6.29.2006

Reading the Bible

I intermittently read Slate. Not as much as I used to; about a year ago I decided I was tired of websnark (locus classicus: see any of Nick Denton's blogs), and since many of Slate's offerings are middle- to highbrow snark, I've decided I have enough of a tendency to pessimism and depression without the html-rendered help.

But it's in my Bloglines queue, so every once in a while I stumble on an interesting article. I enjoy the items on Slate that teach me something, or remain in "whimsical" territory. This seems like an interesting and instructive project: the writer plans to read through the Bible as more or less an "ignoramus," as he calls himself, and he'll write about what he sees there.
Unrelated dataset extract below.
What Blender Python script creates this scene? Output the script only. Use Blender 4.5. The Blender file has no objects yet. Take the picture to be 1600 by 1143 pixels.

That got me thinking about my acquaintance with the Bible. After all, as a lifelong (if discontent) Baptist, I fall squarely into that oft-maligned "Evangelical Christian" group that according to many folks wants to take over the government of the United States and enact laws predicted by Margaret Atwood's novel The Handmaid's Tale. Thank goodness she set out a roadmap for the takeover!

Anyway, it struck me that Mr. Plotz's project is truly sola scriptura in the sense that I often describe Reformation Theology to my students. Scripture only. A cornerstone of Protestant thought and practice. I'm pretty sure, based on my reading and on conversations with friends, that the Catholic Church views Scripture as authoritative, along with various elements of Church practice and teaching. Yet don't Protestants, even those of us on the "radical right," do the same thing? I can't think of anyone who doesn't now read the Bible in the light of what he/she has been taught by (take your pick): John Stott, C. S. Lewis, Rick Warren, Oswald Chambers, Lifeway Christian Resources (motto: Biblical Solutions for Life! See IBM for business 'solutions,' Cisco Systems for networking 'solutions,' Lifeway for Bible 'solutions.'), Bart Ehrman, Joyce Meyers, Joel Osteen, Creflo Dollar, or their pastor.

Just thoughts, really--but does anyone come to the Bible with a blank slate? I don't see how. Anyway, it'll be interesting to see how Mr. Plotz fares once he gets to Leviticus.

UPDATE: Upon rereading the above, look who's being snarky now! See? I don't need the help.